But Nathalie goes off into a contemplative little corner of her own mind, about halfway through this sentence: "Boys can be really violent. It's all kill, kill... Kill..." Because sometimes, it's really about kill. And boys have violence in them, and it's different from the violence in women. Or maybe it's not. Maybe Nancy's mantra that Shane would've killed is just a big dumb lie, which it obviously is, but if that's a lie then what else is a lie? How far back does it go? What was her first mistake? Was it having sons? She's said that before. She lived in a house full of men and blamed them for everything. But this is a house full of women, even the boys are women, and you still have violence and you still have kill and you still are to blame for everything your children do. Kill, kill, kill. Kish. Kill.

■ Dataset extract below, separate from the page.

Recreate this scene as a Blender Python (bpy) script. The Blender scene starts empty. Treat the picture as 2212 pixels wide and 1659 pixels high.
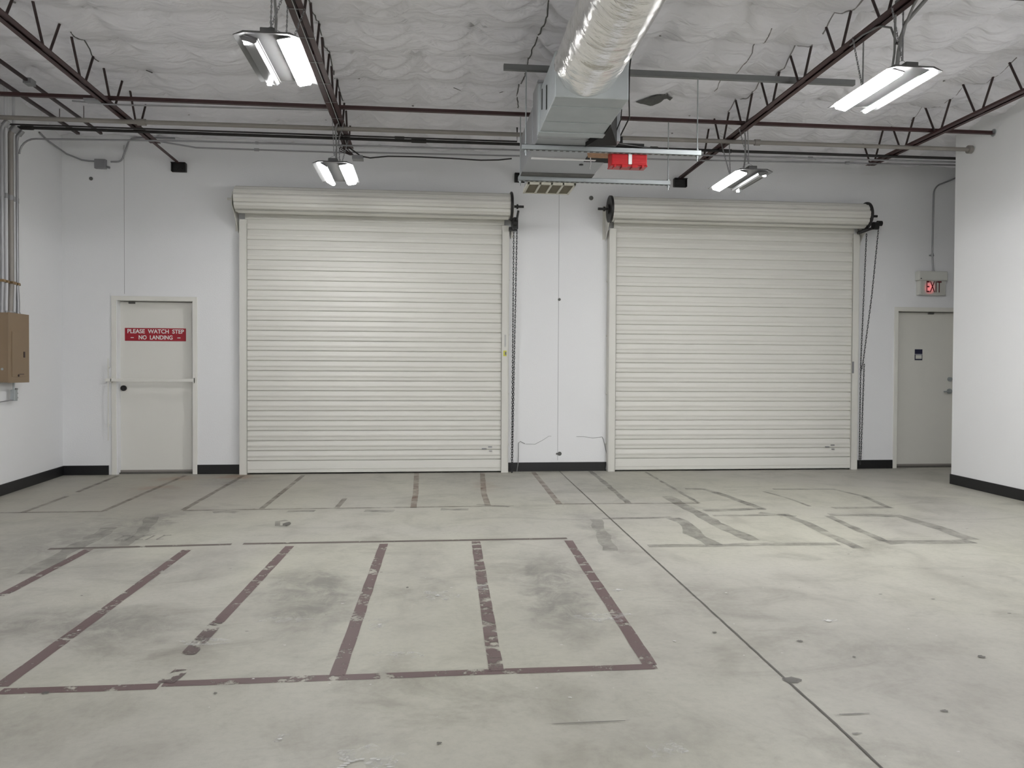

She needs out. Nathalie needs out of this house, where even a masculinity-free environment can't give her what she needs, and refuses to give her the leverage she wants. Because every time she goes up against a woman -- Heylia, Celia, Peter's ex, Pilar Zuazo, her sister -- she comes out the loser. And if she can't even work a couple of lesbians (look at her, are they nuts?) then she isn't safe here. But if she can't work them, at least she can work the system. Either way it's time to go.
Fiona tells her they're throwing away the trimmings until the Health Dept okays them for edibles, and Nathalie shakes her head. "Health Department. Notorious feet-draggers, could take years. I'll take them." She offers them a hundred dollars, the price of a Yippity! Sippy, and just at that moment her son Shawn -- yippity-sipping on an iced latte of his own -- notices a Yippity! Dragon, unattended I believe outside a Mommy & Me group, and gives a quiet Yippity-yip.
"Yippity-ki-yay, motherfucker," Shawn says, in his floppy cardigan. Maybe Judah let him stay up late and watch Bruce Willis movies; maybe Bruce Willis made him feel like Judah never left. Anything could be a weapon, if you hold it right: A golf club, a croquet mallet. Anybody's a father if you know what you're doing: Ignacio, Bruce Willis.